The survey, released by communications consultant Maverick Indonesia and Paramadina University, interviewed 363 journalists in a variety of roles and locations across Indonesia.

The objective of the “Indonesian Journalists Technographics Report 2012/2013,” according to Maverick technical advisor Ong Hock Chuan, was to find out if social media could influence mainstream media, and how it affects news production.

“The results of our research show that social media plays an increasingly significant role in influencing public discourse,” Paramadina University rector Anies Baswedan said.

Facebook
The latest data from checkfacebook.com shows Indonesia’s 47 million users put the country fourth in terms of the number of Facebook users worldwide.
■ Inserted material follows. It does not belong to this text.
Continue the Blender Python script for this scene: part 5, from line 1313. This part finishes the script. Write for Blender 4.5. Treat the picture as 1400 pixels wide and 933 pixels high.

The survey found that Indonesian journalists engaged with varying degrees of enthusiasm. Some 47 percent participated actively in spreading information via social media, while the rest occupied a more passive role, consuming and collecting information online.

This proportion of journalists highly engaged in social media is high compared to several Western countries — Australia, Canada, Finland, France, Germany, Sweden and the United States — where the proportion averaged less than 40 percent, according to a study done by media company Cision and Britain’s Canterbury Christ Church University in 2012.

The local survey found that 92 percent of Indonesian journalists use social media to build relations with new people.

This map shows the proportion of Facebook users per country. Image: checkfacebook.com

Breaking news
The research found that journalists used social media to report breaking news because newsrooms were ill-suited to sharing details of breaking stories quickly. 

Natural disasters across the archipelago fostered citizen journalism across Indonesia, highlighting their ability to report breaking news in places without professional reporters.

“This is where journalists get the advantage of uploaded pictures on social media. … For instance, we obtained images of the Lion Air incident from a social media user,” respondent Wayan Eka Putra, Metro TV news service manager, said, referring to the water landing of an aircraft in Bali last month.

Although a majority of Indonesian journalists use social media in their daily workflow, the study found social media is only used as a supporting tool, with 78 percent of respondents still preferring traditional media as their reference.